The Wallace Collection, A Family Collection, A National Museum, An International Treasure House
Snuff box
  • Snuff box
  • Louis Pottin (1700 - 1747) , Goldsmith
  • Possibly Joaguet, Enameller
  • Paris, France
  • 1738 - 1739
  • gold, enamel, agate
  • Object size: 3.9 x 8.5 x 7.6 cm
    Weight: 167.6 g
  • Maker's mark: 'L P' and five pointed star Parisian type
    Warden's mark: 'Y'. Maison Commune mark for gold, Paris 24th September 1739- 29th September 1739
    Charge mark: The charge for Gold of the Sous-fermier Louis Robin, Paris, 4th October 1738 - 3rd October 1744. Almost totally erased.
    Discharge mark: A head of a fox, for the sous-fermier Louis Robin (4th October 1738 3rd October 1744)
  • G2
  • Boudoir Cabinet
Images & Media
Further Reading
  • This crab-shell shaped box is set at the top and bottom with two hardstone panels of figured brown agate. These areas are without a gold lining, no doubt intentionally, so that the beauty of the translucent stone can be revealed. The bombé sides are highlighted with red and white enamel scrolls, pink flowers and green leaves, in very delicate contrast to the boldness of the agate.

    French snuffboxes incorporating panels of hardstone dating from the first half of the eighteenth century are comparatively rare but became more popular in the middle of the century. Madame de Pompadour is known to have had eighteen hardstone snuffboxes at her death in 1764. The enamels on this box have been associated with an enameller named Joaguet, about whom not much is known except that he supplied snuffboxes formed of agate plaques, of carnelain and other hard stones, mounted in gold in exquisite taste, the mounts enamelled in relief showing little flowers depicted naturally.

    Other boxes, such as one in the State Hermitage Museum by an unnamed maker dating to Paris 1736-37, and one by Jean–Louis Lacour, 1740-42 in the Louvre, are enamelled in a style very similar to this box, and are all thought to be associated with Joaquet. The enamellers are often forgotten as they did not mark their work (unlike goldsmiths who had to register their marks with the cour des Monnaies) but in the 18th century work by Joaquet appears to have been highly regarded.

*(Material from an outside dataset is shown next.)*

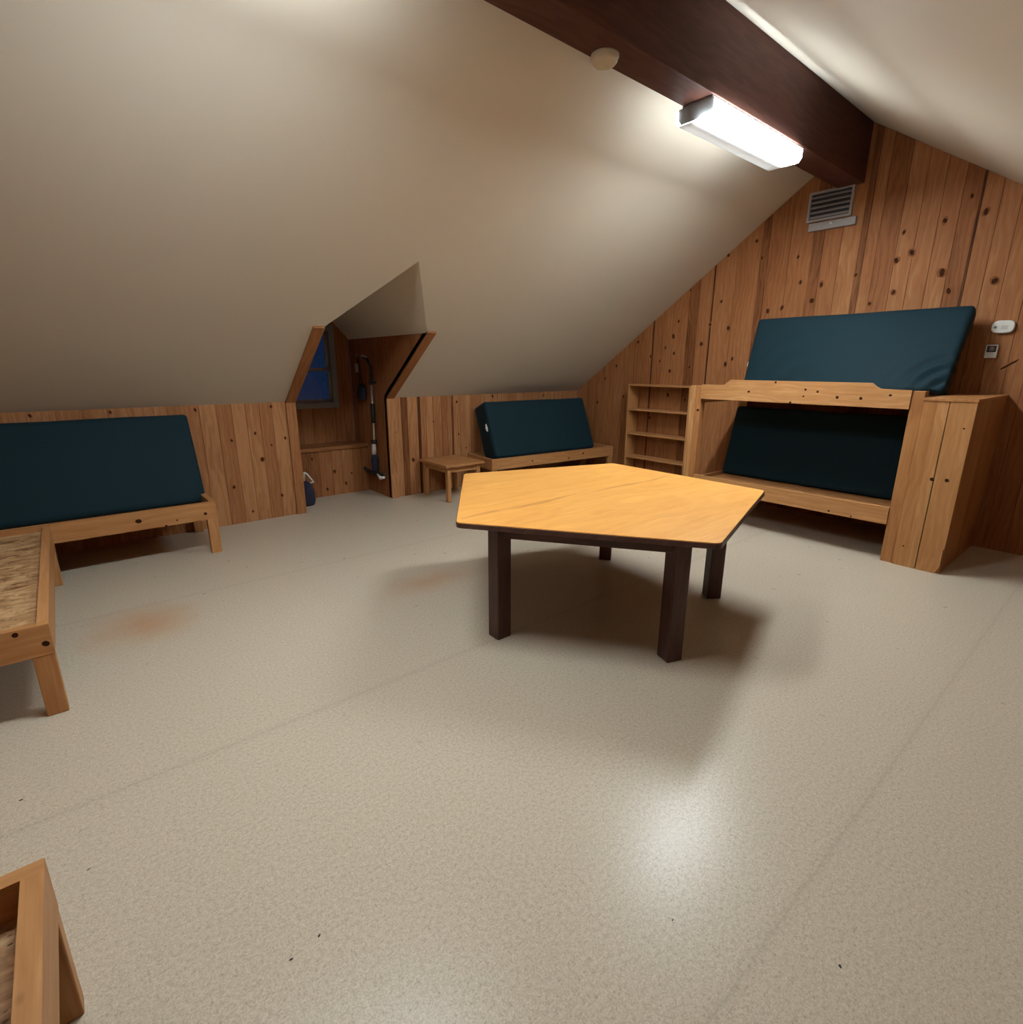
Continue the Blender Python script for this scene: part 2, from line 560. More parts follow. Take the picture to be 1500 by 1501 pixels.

    Snuffboxes played an important role in fashion and self-promotion, in diplomacy and, in the 19th century, in collecting. Often they were used as a currency for their monetary values and the status they could embody. Their practical purpose was often secondary – they were highly valued as art objects in their own right. Gold boxes were a barometer of the taste of the time and exemplify the skills of not only goldsmiths, but also enamellers, lapidaries and miniature painters.